For those who haven’t been following it, Vancouver-based equity partner John Michael McCormick sued Faskens under B.C. human rights law because the partnership agreement required him to retire at 65, which is common among law firms. A mandatory retirement clause is important because it moves people out and allows the next generation to reap rewards of their hard work.
McCormick worked at Faskens for 40 years, since he was an articling student. He became an equity partner in 1979 as the firm built itself into one of Canada’s legal powerhouses, which surely gave him ample time to build a handsome retirement account.
According to court filings Faskens has about 650 lawyers globally, including 260 equity partners, 60 of them in Vancouver. Under the partnership agreement, McCormick was required to retire on Jan. 31, 2011. At 62, McCormick was required to prepare a practice transition plan, a provision he had voted for as a partner. Agreements for working past 65 were at the discretion of the firm managing partner and were the “exception rather than the rule,” according to the partnership agreement. Despite conversations, no agreement was reached concerning McCormick’s continuing role in the firm.
In December 2009, McCormick, who previously sat on the firm’s executive committee, complained to the B.C. Human Rights Tribunal that the partnership agreement discriminated against him based on age. Faskens responded by seeking to dismiss the complaint on the grounds the tribunal had no jurisdiction. The firm argued McCormick was not an employee — rather an owner — and no employment relationship existed that could be the subject of a complaint under s. 13 of the B.C. Human Rights Code.

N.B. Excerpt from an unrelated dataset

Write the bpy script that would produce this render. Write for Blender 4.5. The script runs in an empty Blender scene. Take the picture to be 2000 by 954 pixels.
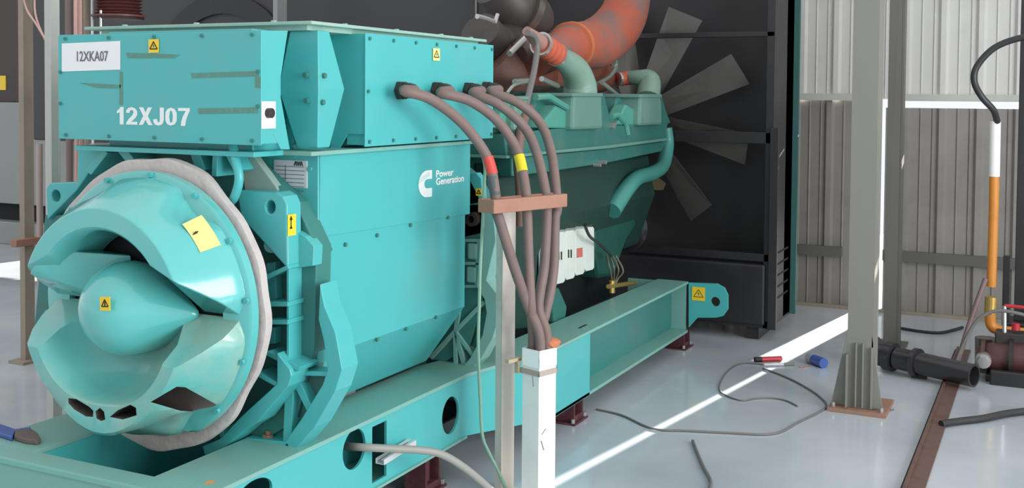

McCormick argued Faskens and its management exerted control over most aspects of his working life and human rights legislation required a broad and liberal interpretation. The tribunal dismissed Faskens’ application. On judicial review, the B.C. Supreme Court sided with the tribunal. “Mr. McCormick was an equity partner with very little control over his work life, his remuneration, and his work product. . . . An individual partner is always subject to the wishes of the majority and the control exercised by the managing partners and the executive board. It is by these means that the firm represents a relationship with Mr. McCormick that is more reflective of an employer/employee relationship, favouring an overall finding that Mr. McCormick is ‘employed’ by Fasken for the purposes of the Code.”
The B.C. Court of Appeal, however, disagreed, calling it a “considerable over-reading” of the code. The appeal court ruled while a firm’s management may exercise aspects of control over the partners, similar to a corporation, “that does not change the relationship from one of partners running a business to one of employment by one group of partners over an individual partner.”
Let’s hope the Supreme Court of Canada sees it the same way. Human rights tribunals are becoming too intrusive in the business world. Ruling otherwise would open a hornet’s nest. What other employment legislation would suddenly apply to partnerships? Are partners subject to worker’s compensation payments or unemployment insurance? What about tax laws and the treatment of partnership income? Do partnerships suddenly become unraveled and years of planning laid waste and open to attack from who knows what angle?
Most partnership agreements have some sort of arbitration clause in place to protect a partner from disputes. There are also fiduciary duties partners owe to each other that should keep bad conduct in check. They don’t need human rights tribunals muscling in on their private ownership affairs and playing Big Brother.
McCormick enjoyed a long, successful, and, no doubt, lucrative career at Faskens. He did it thanks to partners before him who retired, creating opportunity for him. He owed it to upcoming lawyers to step aside gracefully and let younger lawyers have the opportunity to shine, not whine to a human rights tribunal and try to upend partnership law so he could continue to work.
It’s interesting to note that in 2008-09 and 2009-10, McCormick unsuccessfully appealed his compensation allotment. Sounds like partnership sour grapes to me; now the whole legal profession is being asked to pay the price.